240年余の歴史を誇るモスクワのボリショイ・バレエが、6月2日から、広島を皮切りに東京、大津、仙台、大阪の全国5都市で、2年半ぶりの日本公演を行う。公演に先立ち、ロシア大使館で記者会見が開かれた。
今年は同バレエ団の初来日から60年。また、ロシア政府が自国の文化芸術を紹介する “RUSSIAN SEASONS”の最初の開催国が日本に決まり、この公演がオープニングを飾ることになって、二重の意味で注目が集まる。
プログラムは、ユーリー・グリゴローヴィチ振付の『白鳥の湖』と『ジゼル』、アレクセイ・ラトマンスキー振付、日本初演となる『パリの炎』の3作で、出演者には、世界的な舞姫スヴェトラーナ・ザハーロワをはじめ、エカテリーナ・クリサノワ、来日直前にブノワ賞受賞が決まったデニス・ロヂキンらスターダンサーに加え、将来を担う有望な若手も名を連ねる。
会見に出席したマハール・ワジーエフ監督は、「ボリショイ・バレエの監督として来日するのは初めてですが、日本に来る時はいつも特別な思いがあります。今回のツアーは我々ボリショイ・バレエにとっても特別で、60年間来日し続けられたのは、日本の皆様に認めてもらえたからだと思います。これからさらに新しい歴史を紡いでいけるのではと期待しています」とにこやかに語った。
「また日本に来られて嬉しいです。『パリの炎』を踊るのは初めてで、『ジゼル』も日本では初めてで責任を感じますが、同時にワクワクもしています。回を重ねるごとに気分が高揚して、素晴らしい舞台を作れるのではないでしょうか」と期待を込めるのは、プリンシパルのエフゲーニヤ・オブラスツォーワ。その2作で相手役を務めるリーディング・ソリストのイーゴリ・ツヴィルコは、「来日は2度目です。素晴らしい先輩たちの舞台に引けをとらないように、誇りを持って踊っていきたい」と力強く話す。
入団1年目で抜擢されたアリョーナ・コワリョーワは、「初めて日本に来ることができ、喜びと共に責任と名誉も感じています。
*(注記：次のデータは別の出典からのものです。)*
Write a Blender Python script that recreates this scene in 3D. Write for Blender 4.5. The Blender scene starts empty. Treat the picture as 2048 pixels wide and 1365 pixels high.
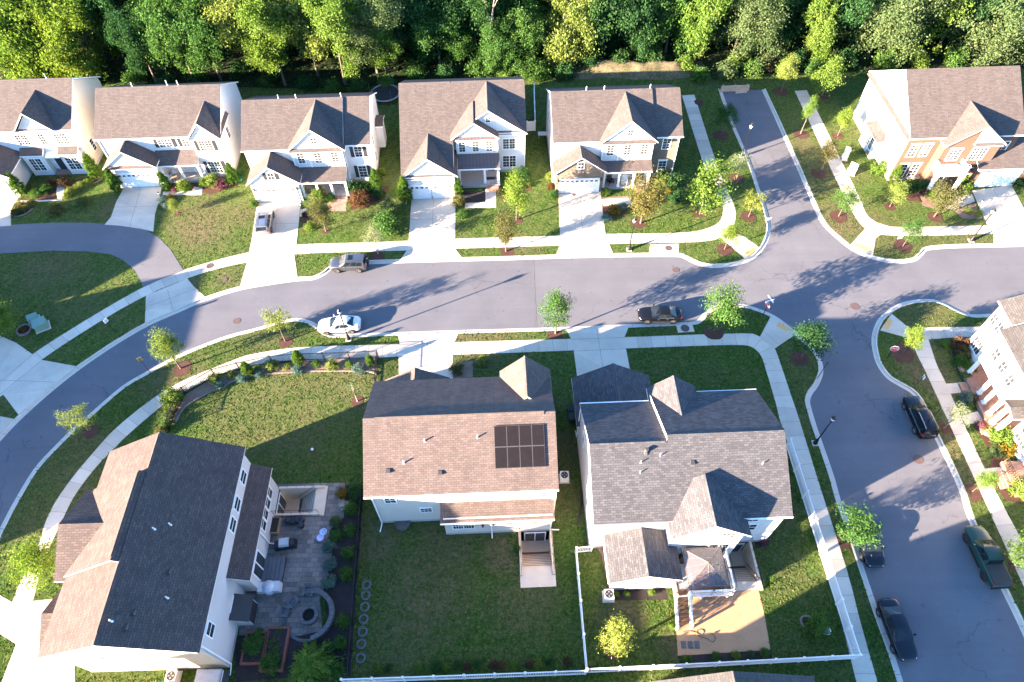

バレエを愛する日本のお客様の前で『ジゼル』のミルタを踊ることになり、とても緊張していますが、気持ちを込めて踊りたいです」と初々しく話した。
世界最高峰のバレエを堪能できる贅沢な時間が始まる。
東京公演は6月4日(日)に『ジゼル』にて開幕。6月7日(水)から12日(月)まで『白鳥の湖』。6月14日(水)・15日(木)は『パリの炎』を東京文化会館にて上演。チケット発売中。